„Why Taxes Matter. A Comment on Reagan's Tax Reforms and the US-Trade Deficit“

Hans-Werner Sinn

Economic Policy 1, 1985, S. 239-250.

Summary

Accelerated depreciation and the US trade deficit

In 1981 the introduction of the Accelerated Cost Recovery System (ACRS) dramatically reduced the tax depreciation periods for most US corporate investment. This is likely to have caused an investment boom in the US, an increase in world interest rates, and a massive redistribution of world capital towards the US. US trade deficits are the counterpart to this capital flow.

The mechanism is straightforward. Double tax agreements mean that interest income is taxed according to the residence principle, hence world financial markets tend to equate pretax rates of interest.
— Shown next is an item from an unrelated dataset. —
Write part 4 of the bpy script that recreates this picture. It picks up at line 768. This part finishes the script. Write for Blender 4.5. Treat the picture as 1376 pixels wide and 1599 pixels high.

Effectively, debt is the marginal source of investment finance, and investment will proceed until its post-tax return equals the pre-tax interest rate. With US corporations enjoying a larger tax offset on depreciation, the US capital stock will expand, interest rates will increase, and the capital stock in the rest of the world will contract.

Thus the introduction of ACRS in 1981 may simultaneously explain the US investment boom, the strength of the Dollar, high world interest rates, and the US trade deficit. Conversely, current proposals to abolish or reduce ACRS can be expected to have the opposite effect.